OK so how about if you have a situation where you have +/- voltages created by a half wave rectifier with the 16V filter caps seeing about 3V over their voltage rating and everything sharing the same ground?
First off, don't do that unless you're already stuck with it and can't change, and for reasons unrelated to ground planes. Rectifier/filters need special wiring on the grounds, and ground planes are not the way to do it. Rectifier/filters have relatively huge pulses of current on the nominally ground side, and this stuff simply must be on its own wires from transformer to rectifier to filter caps to avoid hum issues. In addition, these pulses can make the wiring to them ring at RF, and a ground plane setup may in fact carry the RF to sensitive places. Half-wave makes this worse because the pulses are less frequent, and therefore higher amplitude. And filter caps should never be operated at over their voltage rating unless you really have no options. If at all possible, trade those out for the next higher voltage rating.
If you're stuck with it, there may be ways to cope.
Can you get a ripple/oscillation on the ground that would cause certain types of IC chips to malfunction? And would a ground plane make that worse?

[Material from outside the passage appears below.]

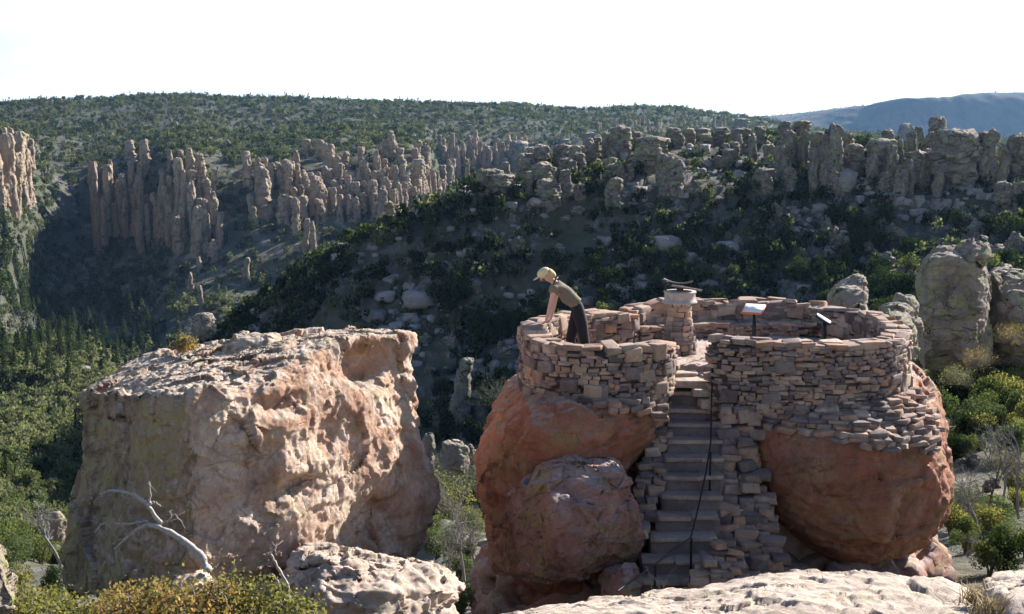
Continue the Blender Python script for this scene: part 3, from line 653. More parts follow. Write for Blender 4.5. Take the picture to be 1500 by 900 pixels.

All that being said, causing certain types of ICs to malfunction would be unusual just from the ground plane; but possible, as a ground plane is, among other things, a tuned high frequency transmission line to everywhere in the circuit. The tuning and other issues get critical, as does the specific IC. But I think that other issues are your problem instead of there just being a ground plane. Details always matter, though.